Menudo panorama: una monja mediática y un papa, heréticos



Sor Lucía Caram , la monja argentina afincada en Manresa, España, acaba de dar una entrevista televisiva a Risto Mejide, en la que tira por los suelos el Dogma mariano de la perpetua virginidad de la Madre de Dios. Cita: 
«Yo creo que María estaba enamorada de José y que era una pareja normal, y lo normal es tener sexo».

Que esto lo afirme un ateo tienen su pase, porque ignora voluntaria o involuntariamente las verdades de la fe. Que lo diga un laico de a pie le sitúa en estado de herejía, porque negar algún dogma (una verdad absoluta, definitiva, inmutable, infalible, irrevocable, incuestionable) significa negar la misma fe, negando la autoridad de Dios que lo ha revelado. Pero que lo diga, ante millones de personas, una monja de clausura, que se escapa del convento para destruir la fe católica, no tiene perdón de Dios.

Caram, con miles de seguidores en Twitter, mantiene una relación amistosa con Francisco quien la anima seguir “haciendo lío”. Dice la polémica religiosa, por su aprobación del matrimonio homosexual y el aborto:  “Si antes me descalificaban, ahora el Papa me ha redimido”.

Si a esto sumamos la situación a la deriva que ha provocado el naufragio de la Iglesia a manos del papa Bergoglio, donde la división aflora cada vez con más fuerza entre los que permanecen fieles a lo doctrina de Cristo y los que se apuntan a las novedades engañosas de una falsa misericordia que condona el pecado y permite el acceso a la Comunión, y por tanto la expansión universal del sacrilegio eucarístico, los católicos que tememos por nuestras almas, no podemos hacer otra cosa que encomendarnos, en este 100 aniversario de las Apariciones más trascendentes para el catolicismo, a la Virgen María. La Virgen que para muchos ya no es Virgen, porque no son capaces de concebir la convivencia pura de dos santos, ya que a ellos les pierde la lujuria aunque se llamen curas, monjas u obispos.
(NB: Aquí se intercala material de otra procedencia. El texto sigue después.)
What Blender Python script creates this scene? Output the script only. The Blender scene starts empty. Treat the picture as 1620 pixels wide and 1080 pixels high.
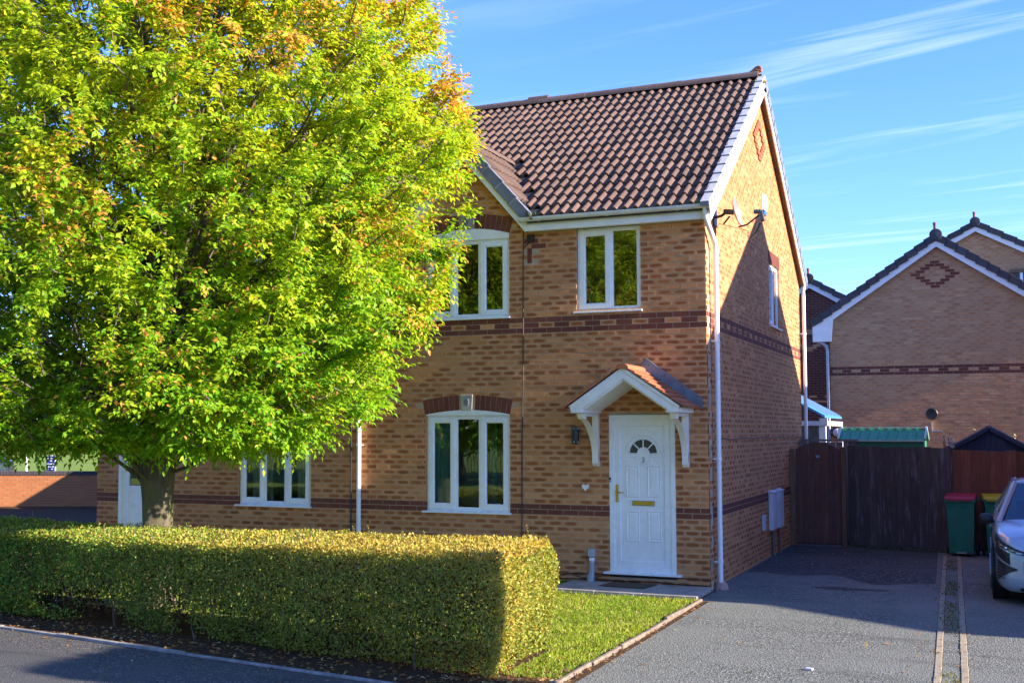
import bpy, math, random
import numpy as np
from mathutils import Vector, Matrix
random.seed(7); RNG = np.random.default_rng(11)
R = math.radians
scn = bpy.context.scene

# ------------------------------------------------------------------ camera
cam_d = bpy.data.cameras.new("camera"); cam = bpy.data.objects.new("camera", cam_d)
scn.collection.objects.link(cam); scn.camera = cam
cam.location = (3.4329, -16.1528, 2.1053)
cam.rotation_euler = (math.pi / 2 + 0.0661, 0.0, 0.4338)
cam_d.sensor_width = 36.0
cam_d.lens = 1917.58 / 1620 * 36
cam_d.shift_x = (810 - 681.38) / 1620
cam_d.shift_y = (552.99 - 540) / 1620
cam_d.clip_end = 3000

# ------------------------------------------------------------------ world, sun, exposure
SUN = Vector((1.0, -0.012, 0.405)).normalized()          # towards the sun
SUN_EL = math.asin(SUN.z); SUN_AZ = math.atan2(SUN.x, SUN.y)
world = bpy.data.worlds.new("World"); scn.world = world; world.use_nodes = True
wn = world.node_tree.nodes; wl = world.node_tree.links
wn.clear()
def W(t, **k):
    n = wn.new(t)
    for a, b in k.items(): setattr(n, a, b)
    return n
wout = W('ShaderNodeOutputWorld'); bg = W('ShaderNodeBackground'); bg.inputs['Strength'].default_value = 0.078
sky = W('ShaderNodeTexSky', sky_type='NISHITA', sun_disc=False, sun_elevation=SUN_EL, sun_rotation=SUN_AZ,
        altitude=60, air_density=1.0, dust_density=0.2, ozone_density=1.6)
# cirrus: noise on a plane far overhead, streaks drawn out by the wind
tc = W('ShaderNodeTexCoord'); sep = W('ShaderNodeSeparateXYZ'); wl.new(tc.outputs['Generated'], sep.inputs[0])
zz = W('ShaderNodeMath', operation='MAXIMUM'); zz.inputs[1].default_value = 0.03; wl.new(sep.outputs['Z'], zz.inputs[0])
dx = W('ShaderNodeMath', operation='DIVIDE'); wl.new(sep.outputs['X'], dx.inputs[0]); wl.new(zz.outputs[0], dx.inputs[1])
dy = W('ShaderNodeMath', operation='DIVIDE'); wl.new(sep.outputs['Y'], dy.inputs[0]); wl.new(zz.outputs[0], dy.inputs[1])
cmb = W('ShaderNodeCombineXYZ'); wl.new(dx.outputs[0], cmb.inputs[0]); wl.new(dy.outputs[0], cmb.inputs[1])
mp = W('ShaderNodeMapping', vector_type='TEXTURE'); wl.new(cmb.outputs[0], mp.inputs['Vector'])
mp.inputs['Rotation'].default_value = (0, 0, R(-14)); mp.inputs['Scale'].default_value = (3.2, 0.55, 1)
mp.inputs['Location'].default_value = (2.7, 1.35, 0)
n1 = W('ShaderNodeTexNoise'); n1.inputs['Scale'].default_value = 1.5; n1.inputs['Detail'].default_value = 9; n1.inputs['Roughness'].default_value = 0.58
n1.inputs['Distortion'].default_value = 0.9
wl.new(mp.outputs[0], n1.inputs['Vector'])
n2 = W('ShaderNodeTexNoise'); n2.inputs['Scale'].default_value = 0.55; n2.inputs['Detail'].default_value = 3
wl.new(cmb.outputs[0], n2.inputs['Vector'])
r1 = W('ShaderNodeMapRange'); r1.inputs[1].default_value = 0.52; r1.inputs[2].default_value = 0.78; wl.new(n1.outputs['Fac'], r1.inputs[0])
r2 = W('ShaderNodeMapRange'); r2.inputs[1].default_value = 0.40; r2.inputs[2].default_value = 0.62; wl.new(n2.outputs['Fac'], r2.inputs[0])
mu = W('ShaderNodeMath', operation='MULTIPLY'); wl.new(r1.outputs[0], mu.inputs[0]); wl.new(r2.outputs[0], mu.inputs[1])
hz = W('ShaderNodeMapRange'); hz.inputs[1].default_value = 0.06; hz.inputs[2].default_value = 0.16; wl.new(sep.outputs['Z'], hz.inputs[0])
mu2 = W('ShaderNodeMath', operation='MULTIPLY'); wl.new(mu.outputs[0], mu2.inputs[0]); wl.new(hz.outputs[0], mu2.inputs[1])
mu3 = W('ShaderNodeMath', operation='MULTIPLY'); wl.new(mu2.outputs[0], mu3.inputs[0]); mu3.inputs[1].default_value = 0.42
mix = W('ShaderNodeMixRGB'); wl.new(mu3.outputs[0], mix.inputs[0]); wl.new(sky.outputs[0], mix.inputs[1])
mix.inputs[2].default_value = (5.6, 5.8, 6.2, 1)
hs = W('ShaderNodeHueSaturation'); hs.inputs['Saturation'].default_value = 1.15; wl.new(sky.outputs[0], hs.inputs['Color'])
tint = W('ShaderNodeMixRGB', blend_type='MULTIPLY'); tint.inputs[0].default_value = 1; tint.inputs[2].default_value = (0.47, 0.625, 1.17, 1); wl.new(hs.outputs[0], tint.inputs[1]); wl.new(tint.outputs[0], mix.inputs[1])
wl.new(mix.outputs[0], bg.inputs['Color']); wl.new(bg.outputs[0], wout.inputs[0])

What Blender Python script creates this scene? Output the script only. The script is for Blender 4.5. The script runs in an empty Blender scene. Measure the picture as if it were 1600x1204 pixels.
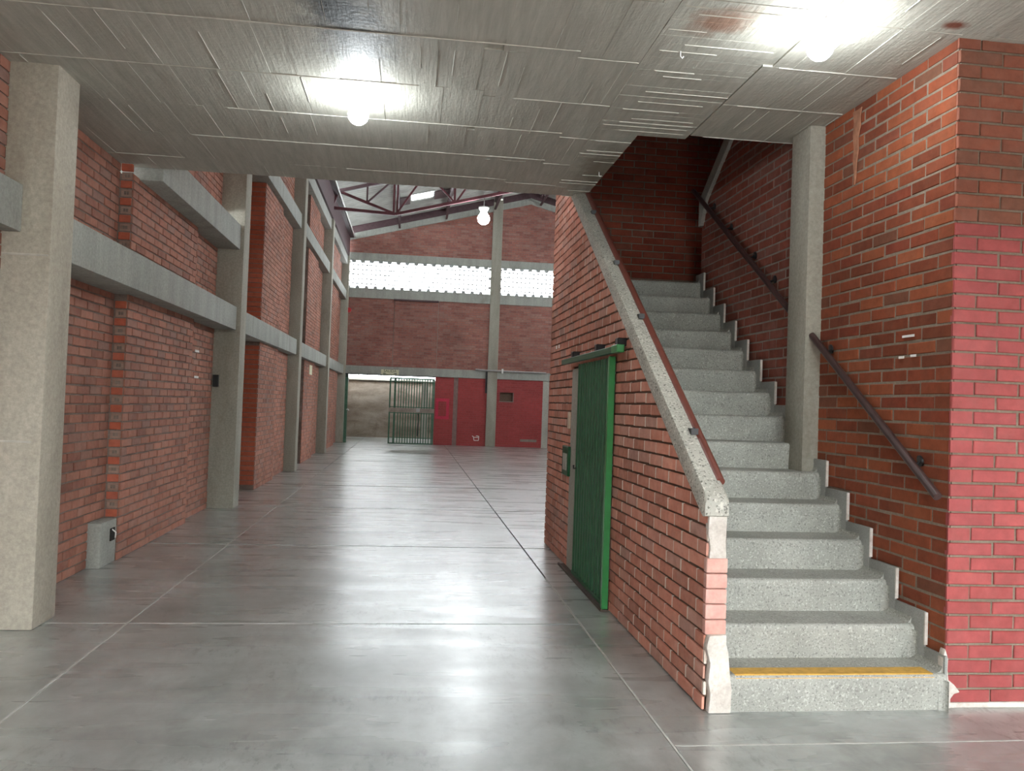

María no pudo ser una simple mujer pues sólo Ella, preservada del pecado de origen, se hizo digna de ser la portadora del Verbo de Dios dando forma a su Cuerpo, y en cuyo seno se obró el mayor prodigio de la historia: que todo un Dios viniera a habitar entre los hombres.

Incomprensible, que una consagrada a Dios, dedique sus esfuerzos y luchas, no en aspirar a Dios, sino en hacerle la guerra. 

Pero todo es posible en el pontificado bergogliano del “Dios de las Sorpresas”.